Connections: Robbie McNeal

Faith Journey

Robbie McNeal, 64, has lived in greater Atlanta most of her life. She attends Rescue Atlanta Church (Mel Rolls, senior pastor). Rescue Atlanta is located in the heart of the city and reaches out to troubled inner-city communities. About 70 percent of the congregation is homeless. McNeal recently spoke with Managing Editor Scott Harrup about her faith in Christ, her water baptism, and her love for the people in need in her congregation.

evangel: Tell me some of the circumstances that helped you come to faith in Christ.
My parents were not Christians. We lived with my grandmother, and every word she spoke was a curse word. So that’s what I did at just 3 or 4 years old. But a lady who roomed with us, Ma Duckie, was a Christian. My mother started to let Ma Duckie keep me, and Ma Duckie told me that cussing was wrong. She would sit me on her knee and say the Lord’s Prayer, and she even took me to a little church. Ma Duckie was the first person the Lord put in my life to guide me.

When I was about 12, we moved. Another Christian lady next door started taking all of us girls and boys to church, and that’s where I received Christ. But in those days, a lot of churches wouldn’t let you wear pants or things like that. One Fourth of July, I went to the shore — which you weren’t supposed to do either — and wore some black pedal pushers my mother had bought me. I told a lady at church what I had done and that I wanted to repent. “You can’t repent,” she told me. “The Lord don’t want you here; you need to get up and get out.” And that just broke my heart.

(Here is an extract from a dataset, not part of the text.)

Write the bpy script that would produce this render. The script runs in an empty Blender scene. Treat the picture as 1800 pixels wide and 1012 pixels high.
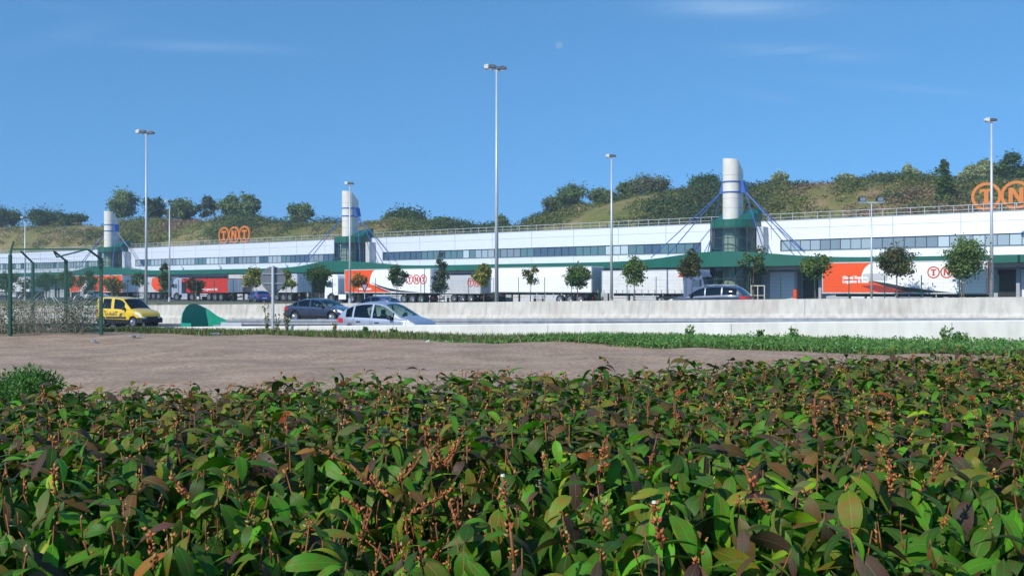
import bpy, math, random
import numpy as np
from mathutils import Vector
D = bpy.data
scn = bpy.context.scene
COL = scn.collection
R = math.radians
F = 1750.0            # focal length in photograph pixels (1800 wide)
E = 1.65              # eye height above the sand

# ------------------------------------------------------------------ camera, sky, sun
cam = D.cameras.new('camera'); cam.lens = 35.0; cam.sensor_width = 36.0
cam.clip_start = 0.05; cam.clip_end = 6000
camo = D.objects.new('camera', cam); COL.objects.link(camo)
camo.location = (0, 0, E); camo.rotation_euler = (R(90.03), 0, 0)
scn.camera = camo
SUN_EL, SUN_AZ = 36.0, 40.0         # azimuth measured left of straight behind the camera
to_sun = Vector((-math.sin(R(SUN_AZ))*math.cos(R(SUN_EL)), -math.cos(R(SUN_AZ))*math.cos(R(SUN_EL)), math.sin(R(SUN_EL))))
sun = D.lights.new('sun', 'SUN'); sun.energy = 4.3; sun.angle = R(0.53); sun.color = (1.0, 0.955, 0.88)
suno = D.objects.new('sun', sun); COL.objects.link(suno)
suno.rotation_euler = (-to_sun).to_track_quat('-Z', 'Y').to_euler(); suno.location = (-60, -60, 80)
w = D.worlds.new('World'); scn.world = w; w.use_nodes = True
nt = w.node_tree; nt.nodes.clear()
sky = nt.nodes.new('ShaderNodeTexSky'); sky.sky_type = 'NISHITA'; sky.sun_disc = False
sky.sun_elevation = R(SUN_EL); sky.sun_rotation = R(180+SUN_AZ)
sky.altitude = 0; sky.air_density = 1.0; sky.dust_density = 0.1; sky.ozone_density = 4.5
bg = nt.nodes.new('ShaderNodeBackground'); bg.inputs[1].default_value = 0.15
wo = nt.nodes.new('ShaderNodeOutputWorld')
tcs = nt.nodes.new('ShaderNodeTexCoord'); vm = nt.nodes.new('ShaderNodeVectorMath'); vm.operation = 'ADD'; vm.inputs[1].default_value = (0, 0, .28)
vn = nt.nodes.new('ShaderNodeVectorMath'); vn.operation = 'NORMALIZE'
nt.links.new(tcs.outputs['Generated'], vm.inputs[0]); nt.links.new(vm.outputs[0], vn.inputs[0]); nt.links.new(vn.outputs[0], sky.inputs[0])
# thin cirrus wisps: soft-edged patches fixed in the sky's own directions
tc = nt.nodes.new('ShaderNodeTexCoord')
def sky_math(op, a, b=None, clamp=False):
    n = nt.nodes.new('ShaderNodeMath'); n.operation = op; n.use_clamp = clamp
    for i, q in enumerate((a, b)):
        if q is None: continue
        if isinstance(q, (int, float)): n.inputs[i].default_value = q
        else: nt.links.new(q, n.inputs[i])
    return n.outputs[0]
sx = nt.nodes.new('ShaderNodeSeparateXYZ'); nt.links.new(tc.outputs['Generated'], sx.inputs[0])
az = sky_math('DIVIDE', sx.outputs[0], sky_math('MAXIMUM', sx.outputs[1], 0.05))
el = sky_math('DIVIDE', sx.outputs[2], sky_math('MAXIMUM', sx.outputs[1], 0.05))
mp = nt.nodes.new('ShaderNodeMapping'); nt.links.new(tc.outputs['Generated'], mp.inputs[0])
mp.inputs['Rotation'].default_value = (0, R(8), 0); mp.inputs['Scale'].default_value = (7, 7, 55)
nz = nt.nodes.new('ShaderNodeTexNoise'); nz.inputs['Scale'].default_value = 1.0; nz.inputs['Detail'].default_value = 7; nz.inputs['Distortion'].default_value = 0.7
nt.links.new(mp.outputs[0], nz.inputs['Vector'])
tot = None
for (px, py, hw, hh, amp, tilt) in ((1300, 14, 170, 22, .75, .02), (1400, 92, 130, 15, 1.0, .04), (350, 82, 190, 12, .28, .05),
                                    (120, 62, 130, 22, .16, -.28), (1640, 160, 260, 10, .15, .1), (1340, 168, 110, 12, .13, .22), (200, 30, 160, 9, .18, .18)):
    ca, ce = (px-900)/F, (507-py)/F
    dx = sky_math('SUBTRACT', az, ca); dy = sky_math('SUBTRACT', el, ce)
    dy = sky_math('ADD', dy, sky_math('MULTIPLY', dx, tilt))
    q = sky_math('ADD', sky_math('POWER', sky_math('ABSOLUTE', sky_math('DIVIDE', dx, hw/F)), 2.0), sky_math('POWER', sky_math('ABSOLUTE', sky_math('DIVIDE', dy, hh/F)), 2.0))
    m = sky_math('MULTIPLY', sky_math('POWER', 2.718, sky_math('MULTIPLY', q, -1.6)), amp)
    tot = m if tot is None else sky_math('ADD', tot, m)
fr = sky_math('SUBTRACT', nz.outputs[0], 0.26, True)
cl = sky_math('MULTIPLY', sky_math('MULTIPLY', tot, fr), 1.5, True)
tint = nt.nodes.new('ShaderNodeMixRGB'); tint.blend_type = 'MULTIPLY'; tint.inputs[0].default_value = 1.0
tint.inputs[2].default_value = (0.80, 1.32, 1.42, 1)
nt.links.new(sky.outputs[0], tint.inputs[1])
mixc = nt.nodes.new('ShaderNodeMixRGB'); mixc.inputs[2].default_value = (3.2, 4.6, 6.2, 1)
nt.links.new(cl, mixc.inputs[0]); nt.links.new(tint.outputs[0], mixc.inputs[1])
nt.links.new(mixc.outputs[0], bg.inputs[0]); nt.links.new(bg.outputs[0], wo.inputs[0])
scn.view_settings.view_transform = 'Standard'; scn.view_settings.look = 'None'
scn.view_settings.exposure = 0.0; scn.view_settings.gamma = 1.0
scn.cycles.max_bounces = 6; scn.cycles.transparent_max_bounces = 16

# ------------------------------------------------------------------ frames of reference
UX, UY = -0.891, 0.454            # direction along the road (away to the left)
NX, NY = 0.454, 0.891             # across the road, away from the camera
BX, BY = -0.8, 0.6                # direction along the warehouse (away to the left)
def TV(t, v): return (t*UX + v*NX, t*UY + v*NY)
def tv(x, y): return (x*UX + y*UY, x*NX + y*NY)
def onv(px, v):                   # point on the road-parallel line v seen at photograph column px
    r = (px-900)/F; Y = v/(NY + NX*r); return (r*Y, Y)
def onw(px, W):                   # point on the warehouse-parallel line W
    r = (px-900)/F; Y = W/(0.8+0.6*r); return (r*Y, Y)
def Hh(py, Y): return E + (507-py)*Y/F
def clip(a, lo, hi): return max(lo, min(hi, a))
def roadz(t):
    t = clip(t, -60, 90)
    return -.05 - .0147*(t-16) - .018*max(0, t-40)
def gz(x, y):
    t, v = tv(x, y)
    A = -.008*clip(t, -30, 60)
    if v <= 31: return A
    if v <= 31.2: return A + (roadz(t)-.17-A)*(v-31)/.2
    if v <= 39: return roadz(t)-.17
    if v <= 40: return roadz(t)-.17+.17*(v-39)
    if v <= 51.3: return roadz(t)
    if v <= 52.3: return roadz(t)+.17*(v-51.3)
    if v <= 65: return roadz(t)+.17
    if v <= 68:
        k = (v-65)/3; return (roadz(t)+.17)*(1-k)+.22*k
    if v <= 87: return .22-.1*(v-68)/19
    if v <= 90: return .12-.17*(v-87)/3
    return -.05
WTOP = lambda t: .78-.0235*clip(t, -60, 60)        # near wall top
BTOP = lambda t: E-.39-.0143*clip(t, -60, 90)      # far barrier top

# ------------------------------------------------------------------ helpers
def tag(o, label=None, cat=None, group=None, kind=None):
    if label: o['label'] = label
    if cat: o['category'] = cat
    if group: o['group'] = group
    if kind: o['kind'] = kind
    return o
def empty(name, loc=(0, 0, 0), rz=0, label=None, cat=None, group=None):
    o = D.objects.new(name, None); COL.objects.link(o); o.location = loc; o.rotation_euler = (0, 0, rz)
    return tag(o, label, cat, group)
def link(name, me, parent=None):
    o = D.objects.new(name, me); COL.objects.link(o)
    if parent: o.parent = parent
    return o
def copy_tree(o, parent=None):
    c = o.copy(); COL.objects.link(c); c.parent = parent
    for ch in list(o.children): copy_tree(ch, c)
    return c
class MB:
    def __init__(s): s.v = []; s.f = []; s.m = []
    def add(s, vs, fs, m=0):
        b = len(s.v); s.v += [tuple(p) for p in vs]; s.f += [tuple(i+b for i in f) for f in fs]; s.m += [m]*len(fs)
    def box(s, x0, x1, y0, y1, z0, z1, m=0):
        s.add([(x0,y0,z0),(x1,y0,z0),(x1,y1,z0),(x0,y1,z0),(x0,y0,z1),(x1,y0,z1),(x1,y1,z1),(x0,y1,z1)],
              [(0,3,2,1),(4,5,6,7),(0,1,5,4),(1,2,6,5),(2,3,7,6),(3,0,4,7)], m)
    def bar(s, p, q, wx, wz, m=0):
        p = Vector(p); q = Vector(q); d = (q-p).normalized()
        up = Vector((0,0,1)) if abs(d.z) < .9 else Vector((1,0,0))
        a = d.cross(up).normalized()*wx/2; b = a.cross(d).normalized()*wz/2
        s.add([p-a-b,p+a-b,p+a+b,p-a+b,q-a-b,q+a-b,q+a+b,q-a+b],
              [(0,1,2,3),(7,6,5,4),(0,4,5,1),(1,5,6,2),(2,6,7,3),(3,7,4,0)], m)
    def tube(s, p, q, r0, r1=None, n=8, m=0, cap=True):
        r1 = r0 if r1 is None else r1
        p = Vector(p); q = Vector(q); d = (q-p).normalized()
        up = Vector((0,0,1)) if abs(d.z) < .95 else Vector((1,0,0))
        a = d.cross(up).normalized(); b = a.cross(d).normalized()
        vs = []
        for c, r in ((p, r0), (q, r1)):
            for i in range(n):
                an = 2*math.pi*i/n; vs.append(c + a*math.cos(an)*r + b*math.sin(an)*r)
        fs = [(i, (i+1) % n, n+(i+1) % n, n+i) for i in range(n)]
        if cap: fs += [tuple(range(n))[::-1], tuple(range(n, 2*n))]
        s.add(vs, fs, m)
    def path(s, pts, r0, r1, n=5, m=0):
        k = len(pts)-1
        for i in range(k): s.tube(pts[i], pts[i+1], r0+(r1-r0)*i/k, r0+(r1-r0)*(i+1)/k, n, m)
    def prism(s, poly, y0, y1, m=0, fn=None):     # polygon in x,z pushed along y
        n = len(poly); vs = [(x, y0, z) for x, z in poly] + [(x, y1, z) for x, z in poly]
        if fn: vs = [fn(p) for p in vs]
        s.add(vs, [tuple(range(n)), tuple(range(2*n-1, n-1, -1))] + [(i, n+i, n+(i+1) % n, (i+1) % n) for i in range(n)], m)
    def ring(s, cx, cz, ro, ri, y0, y1, n=40, m=0):
        vs = []
        for y in (y0, y1):
            for r in (ro, ri):
                for i in range(n): vs.append((cx+r*math.cos(2*math.pi*i/n), y, cz+r*math.sin(2*math.pi*i/n)))
        fs = []
        for i in range(n):
            j = (i+1) % n
            fs += [(i, j, n+j, n+i), (2*n+j, 2*n+i, 3*n+i, 3*n+j), (i, 2*n+i, 2*n+j, j), (n+j, 3*n+j, 3*n+i, n+i)]
        s.add(vs, fs, m)
    def grid(s, fn, us, vs_, m=0, skip=None):
        b = [[fn(u, v) for v in vs_] for u in us]; nv = len(vs_)
        fs = [(i*nv+j, (i+1)*nv+j, (i+1)*nv+j+1, i*nv+j+1) for i in range(len(us)-1) for j in range(nv-1)]
        s.add([p for r in b for p in r], fs, m)
    def build(s, name, mats, parent=None, smooth=False, bevel=0):
        me = D.meshes.new(name); me.from_pydata(s.v, [], s.f)
        if not isinstance(mats, (list, tuple)): mats = [mats]
        for q in mats: me.materials.append(q)
        if len(mats) > 1: me.polygons.foreach_set('material_index', s.m)
        if smooth: me.polygons.foreach_set('use_smooth', [True]*len(s.f))
        me.update()
        o = link(name, me, parent)
        if bevel:
            b = o.modifiers.new('bevel', 'BEVEL'); b.width = bevel; b.segments = 2; b.limit_method = 'ANGLE'
        return o
def wrap(a, k): return [a[i:i+k] for i in range(0, len(a), k)]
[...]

I got up and left, and I cried all the way home. So I left the church then.

evangel: How did you come back to the Lord?
McNEAL: When my son was about 19, he got into real trouble with the law. They were talking about giving him life in prison. My husband had left me. I was desperate. I went to church hoping to pray my son out of jail. God put a mirror up before my own life, and it was terrible. My son ended up receiving a 20-year sentence. He’s free now. But that all led me to coming back.

evangel: How has attending Rescue Atlanta changed your life?
McNEAL: I started going to Rescue Atlanta in 1997. I have grown tremendously as a Christian. A lot of people at our church are homeless and on drugs, and I’ve grown to love them and pray and intercede for them. I always wanted to move to the suburbs, and I prayed that God would give me a house. Now I want to stay here and keep praying that God will change lives.

evangel: Talk about your water baptism at Rescue Atlanta.
McNEAL: I was baptized in 2005. Baptism let me identify with my Savior Jesus Christ. I think of Him dying and rising again. Because of Him, I could go under the water and come back up and show everyone I was cleansed. I’m baptized with the Holy Spirit too. And that just gave me power. God still has to guide me and teach me and give me power to say no to a lot of things. I don’t trust myself; I trust Christ only.